Thursday, May 28, 2015

The happiness rat race à la Facebook



In a quest for greater rationality, the societal patterns – the way society is structured and its ordering to minimise entropy – have been evolving over a period of time and striving for greater internal consistencies among its constituents in an overarching framework. From the economic turmoil of the so called Great Depression to the rise of socio-economic neo-liberalism and continuing through the current confusing trends of glocalization is the march of capitalist hegemony, which in a Gramscian sense is seen both as legitimate and non-contestable. India has been witnessing it in the more easily identifiable names of the World Bank sponsored ‘Good Governance’ and ‘Reforms’.

            The agenda, in the ultimate analysis, which seeks to monetise and commodify everything has got so ingrained in the psyche of the ‘modern (wo)man’ that it is hard for him/her to think beyond the ontology of numbers. Everything has a number associated with it which characterises the essence of it – the ‘package’ of a potential spouse, how costly your mobile phone is, how big a car/house someone has or even how ‘beautiful’ his/her partner is!

            This obsession with numbers tends to deemphasise the substantive and intrinsic aspects of a thing, emotion or value and tends to highlight the economics of it.
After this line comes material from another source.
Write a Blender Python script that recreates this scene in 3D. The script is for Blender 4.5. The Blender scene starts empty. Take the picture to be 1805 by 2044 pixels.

This economisation brings with it an inherent tendency to compare your numbers with my numbers and with everyone else’s numbers, since the basic philosophy of numbers is that one is less than two which in turn is less than three and so on. This gives rise to feelings of superiority/inferiority depending upon which side of the numbers you find yourself to be. A person’s worth is reduced to his ‘net worth’ in the process.

            Off late I have noticed some not so ‘smart’ people clicking pictures on their ‘smart’ phones here, there and everywhere. They do it in different poses, with different people and in all shapes and colours. I had a sudden epiphany after watching a group of girls clicking pictures – “Okay.. now they will upload these pictures on facebook or some other even ‘cooler’ book that might have come up..” Such photos are labelled in detail with proper care being given to make the emotion of the moment come out alive. The emotion more often than not is: Look how much fun we are having! Going through a facebook ‘home’ page one can notice that there is a sort of a competition going on between people – Who is more happy? Or Who is having more fun? And the like. While the exact emotion may change depending upon the contextual setting, the number game, the comparison rules the roost.

            Is this really happiness/fun? Do we even try to understand the meaning of happiness in metaphysical terms? What are the epistemological pathways concerning the label ‘happy’ or ‘cool’? Is it the number of likes or comments? Why is there so much of an urge to share and tell the world how happy you are? Haven’t we all fallen for the ‘soft power’ of capitalism? Why are our thoughts, actions and behaviour channelled with an eye on some social media platform?

            Aren’t we all, to borrow Weberian terminology, smaller cogs in the machine, trying hard to become bigger cogs?